Exclusive interview with Joe Weisberg and Joel Fields, executive producers of “The Americans”

Exclusive interview with Joe Weisberg and Joel Fields, executive producers of “The Americans”:

Why is “The Americans” set in the 1980s? What makes this era especially interesting?

We settled on the 1980s because of one man — Ronald Reagan. He breathed new life into the Cold War. It’s true — things were getting a little sleepy under Jimmy Carter, but Reagan came into office determined to destroy communism and put the Soviet Union out of business, and that ratcheted up the hostility level overnight. It was also, obviously, the birth of a new conservative culture in America, the dawning of a new confidence for certain parts of our country, while other things were going down the drain. In a way, it also felt like a time that hadn’t been reflected on that much in the popular culture, although that’s starting to change now.

Is “The Americans” based on actual events? Were there Russian spies working in similar ways on American soil in the 1980s? And did the FBI have a Counterintelligence Task Force to go after those spies?

“The Americans” was inspired by a group of Russian illegals who were arrested by the FBI in 2010. There were Soviet illegals working in the United States, going back to at least the 1930s, and the FBI did have —  and still does have —  a counterintellgience division that works against this threat. We did make up Stan Beeman, though.

Why are spy shows still compelling to the audience 50 years after the first James Bond movie?

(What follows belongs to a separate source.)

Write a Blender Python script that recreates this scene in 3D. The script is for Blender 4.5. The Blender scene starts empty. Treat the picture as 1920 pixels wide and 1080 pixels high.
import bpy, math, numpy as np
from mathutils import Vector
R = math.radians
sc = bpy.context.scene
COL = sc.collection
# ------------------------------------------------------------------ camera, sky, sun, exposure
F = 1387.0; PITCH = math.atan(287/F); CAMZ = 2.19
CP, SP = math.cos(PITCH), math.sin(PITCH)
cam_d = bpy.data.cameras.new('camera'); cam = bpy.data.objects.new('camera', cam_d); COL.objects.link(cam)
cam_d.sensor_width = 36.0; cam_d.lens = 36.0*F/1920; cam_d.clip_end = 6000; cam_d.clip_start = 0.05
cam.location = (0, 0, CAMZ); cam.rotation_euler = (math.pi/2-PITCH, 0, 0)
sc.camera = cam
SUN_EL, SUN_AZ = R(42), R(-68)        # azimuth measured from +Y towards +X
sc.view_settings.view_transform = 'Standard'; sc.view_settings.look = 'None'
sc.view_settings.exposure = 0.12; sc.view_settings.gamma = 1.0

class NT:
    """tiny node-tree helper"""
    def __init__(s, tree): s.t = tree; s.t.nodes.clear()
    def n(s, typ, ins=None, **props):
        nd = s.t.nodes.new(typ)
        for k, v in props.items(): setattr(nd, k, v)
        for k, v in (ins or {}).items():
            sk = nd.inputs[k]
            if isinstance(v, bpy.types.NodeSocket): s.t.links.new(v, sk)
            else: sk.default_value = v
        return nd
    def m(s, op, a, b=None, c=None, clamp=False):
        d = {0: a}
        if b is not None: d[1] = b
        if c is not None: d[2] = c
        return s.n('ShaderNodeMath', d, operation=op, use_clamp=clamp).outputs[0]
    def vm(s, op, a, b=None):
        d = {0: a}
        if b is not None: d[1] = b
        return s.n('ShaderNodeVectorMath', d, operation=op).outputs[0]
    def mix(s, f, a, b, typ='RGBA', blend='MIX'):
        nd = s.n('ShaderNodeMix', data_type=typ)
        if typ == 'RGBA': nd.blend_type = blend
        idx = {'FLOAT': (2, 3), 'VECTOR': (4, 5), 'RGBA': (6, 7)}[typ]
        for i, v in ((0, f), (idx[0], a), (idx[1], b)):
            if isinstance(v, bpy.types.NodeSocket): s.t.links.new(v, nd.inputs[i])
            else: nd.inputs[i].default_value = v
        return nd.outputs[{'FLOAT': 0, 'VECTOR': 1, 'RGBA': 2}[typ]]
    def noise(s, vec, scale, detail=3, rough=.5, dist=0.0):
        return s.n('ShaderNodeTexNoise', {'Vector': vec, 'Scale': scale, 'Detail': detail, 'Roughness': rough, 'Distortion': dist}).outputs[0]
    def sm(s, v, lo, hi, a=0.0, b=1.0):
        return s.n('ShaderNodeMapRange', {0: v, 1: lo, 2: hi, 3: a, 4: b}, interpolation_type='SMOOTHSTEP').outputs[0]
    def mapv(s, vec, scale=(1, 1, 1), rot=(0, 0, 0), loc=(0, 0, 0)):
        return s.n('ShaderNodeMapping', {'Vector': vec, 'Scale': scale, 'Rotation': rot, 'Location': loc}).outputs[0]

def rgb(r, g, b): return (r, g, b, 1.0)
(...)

The world of spycraft inherently pulls people into action and suspense — and with stakes that involve not only life and death for the characters but sometimes the fate of the world. On a character level, spy stories offer an opportunity to parallel universal human experiences through the heightened world of espionage: After all, on some level, everyone is a spy in their own life.

The two main characters are not superhumans or super-spies, by any means. Elizabeth is still very much a Russian in her thinking, while Philip is starting to waver in his commitment to the cause and is even thinking about defecting. Going back to the James Bond reference, Elizabeth and Philip’s missions are not always smoothly executed. Why was it important to show the very human traits of the two characters?

In order to show how espionage really works, you have to show real spies. They’re real people, with real flaws. They make mistakes. Just as many operations go badly as succeed. But this is what makes espionage compelling, and why we thought it could make a good long-form television series rather than just a fun two-hour movie.

What will be the theme for the second season?

If last season was a season about marriage, this season will explore family.

Congratulations on the two Emmy nominations! Are you surprised?

What?! We got Emmy nominations?! Oh my gosh! We are surprised! And very grateful.

Who are you reaching out to with “The Americans”?

Covertly, of course, the show is entirely a means to imbed secret messages to various remaining sleeper agents from the 1980s. Other than that — Joel, stop! Ahhhh!